Jewelry is now expected to account for about 21% of gift sales, up from 16% last year.

And the hottest items in jewelers' cases have been charms, accounting for about 8% of all jewelry sold.

Charm bracelets, which tie together current fashion with the tradition and sentiment that have been retail trends since last fall, can be found everywhere, from high-end jewelers, such as Tiffany, to mass-market retailers in malls.

"People are forgoing the frivolous and disposable in favor of the precious and eternal" for the first Mother's Day after the terrorist attacks, says Elizabeth Florence, executive director of the Jewelry Information Center.

"Jewelry is a gift which is an emotional salve," says Ken Gassman, an analyst with the Jewelry Industry Research Institute.

Charms come in all shapes and materials -- some are simple silver or gold, others are encrusted with gemstones, embossed or even glazed with photo images. Charms can cost as little as $15 and can exceed $1,500. The bracelets, sold separately, mostly range from $80 to $800.

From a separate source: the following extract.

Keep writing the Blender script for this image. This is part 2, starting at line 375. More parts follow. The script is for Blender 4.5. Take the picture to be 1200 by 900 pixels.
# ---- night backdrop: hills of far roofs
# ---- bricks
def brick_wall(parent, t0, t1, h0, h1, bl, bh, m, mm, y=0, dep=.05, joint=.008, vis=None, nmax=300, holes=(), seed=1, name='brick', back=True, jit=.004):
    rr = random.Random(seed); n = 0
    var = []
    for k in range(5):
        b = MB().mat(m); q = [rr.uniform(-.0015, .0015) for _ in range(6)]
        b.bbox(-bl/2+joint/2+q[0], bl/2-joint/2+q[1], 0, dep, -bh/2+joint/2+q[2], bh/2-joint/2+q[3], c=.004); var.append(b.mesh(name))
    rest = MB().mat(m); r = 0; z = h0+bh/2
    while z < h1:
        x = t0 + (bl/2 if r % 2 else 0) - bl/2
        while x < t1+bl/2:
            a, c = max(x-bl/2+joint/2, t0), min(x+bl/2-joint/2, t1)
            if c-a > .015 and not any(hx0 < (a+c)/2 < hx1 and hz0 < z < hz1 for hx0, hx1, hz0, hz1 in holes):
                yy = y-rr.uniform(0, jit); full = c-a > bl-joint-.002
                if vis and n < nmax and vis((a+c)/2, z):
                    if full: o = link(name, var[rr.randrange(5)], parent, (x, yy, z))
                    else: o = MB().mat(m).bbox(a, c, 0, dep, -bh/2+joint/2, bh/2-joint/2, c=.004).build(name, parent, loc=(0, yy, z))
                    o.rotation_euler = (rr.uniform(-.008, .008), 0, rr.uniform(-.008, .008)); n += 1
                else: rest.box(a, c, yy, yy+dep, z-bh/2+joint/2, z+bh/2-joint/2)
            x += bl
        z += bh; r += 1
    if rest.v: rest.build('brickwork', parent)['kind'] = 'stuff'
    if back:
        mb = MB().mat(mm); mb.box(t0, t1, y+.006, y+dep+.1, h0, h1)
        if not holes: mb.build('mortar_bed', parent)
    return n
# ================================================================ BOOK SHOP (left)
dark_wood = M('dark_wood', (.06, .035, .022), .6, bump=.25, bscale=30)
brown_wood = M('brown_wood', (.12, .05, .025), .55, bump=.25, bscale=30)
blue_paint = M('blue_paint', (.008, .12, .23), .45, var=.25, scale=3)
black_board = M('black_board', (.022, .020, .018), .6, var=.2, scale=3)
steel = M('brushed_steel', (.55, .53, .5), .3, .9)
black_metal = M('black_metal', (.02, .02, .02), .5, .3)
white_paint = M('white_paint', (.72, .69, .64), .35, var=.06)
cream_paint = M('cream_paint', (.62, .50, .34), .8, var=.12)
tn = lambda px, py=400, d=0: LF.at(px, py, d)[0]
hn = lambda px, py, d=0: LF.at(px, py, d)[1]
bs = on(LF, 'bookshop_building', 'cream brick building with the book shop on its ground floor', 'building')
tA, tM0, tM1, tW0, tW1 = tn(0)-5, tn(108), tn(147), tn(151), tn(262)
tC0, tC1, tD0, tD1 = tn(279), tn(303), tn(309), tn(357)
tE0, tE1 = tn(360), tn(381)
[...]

Part of the appeal of charm bracelets for a mom is that they start conversations, with each ornament telling a story, writer Kathleen Oldford says. She details generations of stories in her new book My Mother's Charms.

"You get an idea about a person, depending on what's on the bracelet. It can tell you their passions and what their lives were about," she says.

Oldford advises collectors to log who gave them the charm and why to keep the stories alive, including tragedies such as Sept. 11. "It should be something that remembers a person for who they were or to say thank you," she says, "so a firefighter's helmet, police officer's cap or American flag."

John Desjardins, executive vice president of Marks Bros. Jewelers, which operates The Whitehall Co., says his charm business has had double-digit gains this year.

"The traditions of people, places and events lends to purchasing charm bracelets," he says. "They memorialize things."

They can also solve future gift decisions. They are a gift that one can keep on giving -- for any life event.

"We've seen a resurgence in any sentimental gift," Harriet Schreiner, executive vice president of merchandising for Sterling Jewelers, says of charm bracelets as well as lockets for photos, another piece of nostalgia. Sterling is a unit of London's Signet Group and also operates Kay Jewelers, JB Robinson and Shaw's Jewelers.

Consumer Mother's Day spending has increased as the day's observance has extended to female relatives, stepmothers and friends. That's one of the trends, along with jewelry buying, that is expected to drive household holiday spending this year to $97, a 56% increase from $62 spent last year, according to the National Retail Federation.

Men, who purchase jewelry for moms more than women do, are expected to boost their spending 49% to $118 vs. $79 a year ago.